We as a society got to stop treating change as this negative and unimaginable thing that people go through. In the recent years, we’ve become acceptive to positive change like being more accepting to the LGBT+ community, women’s rights, civil rights, rights for every type of human being in the world. Yet, we judge our peers and our own friends for changing who they are and how they view the world in their eyes nowadays. We, as people, have told somebody that they changed with a negative notation. 

You should always view change as a sign of maturing. The class clown in your math class in public school may now be a civil rights activist that attends all the marches for human rights.
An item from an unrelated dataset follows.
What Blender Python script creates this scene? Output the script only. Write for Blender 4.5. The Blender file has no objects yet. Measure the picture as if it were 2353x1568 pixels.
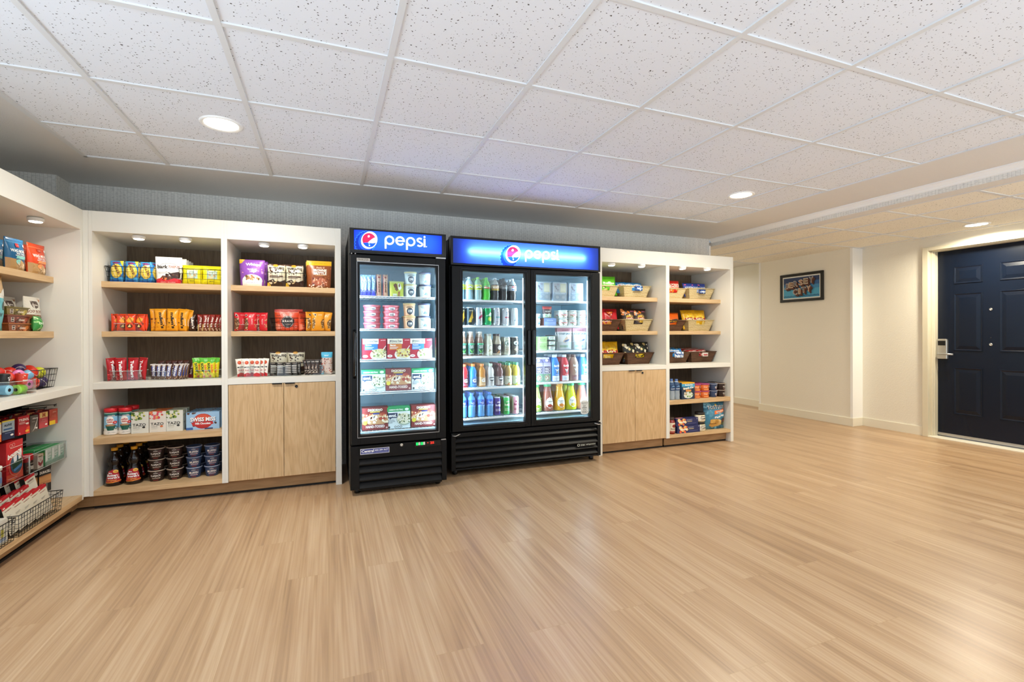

The popular girl who was called a slut for dating too many boys in college may now be happily in love and married with children.

The girl who was the innocent and narrow-minded one may now be an experienced, open-minded young woman. I lived life these last 10 years, and who I was before isn’t an accurate representation of who I am now.

All I can say is that if you can’t accept (or try to accept) someone’s change, then maybe you just grew out of them and you guys don’t vibe anymore. The same middle-school best friend I was talking about earlier changed the same way I did over the years. We became two completely different people and we grew apart. It happens, and it doesn’t mean that the friendship I had with her during middle-school was for nothing either. I believe that people enter and leave your life at specific times and for specific reasons. I also believe that eventually, you grow out of people, no matter how they change and whatnot. Vibes are a real thing, you guys, and changing can ultimately result in the end of a good vibe.

Whatever the case may be, change is a necessity in life. Accept it. Embrace it.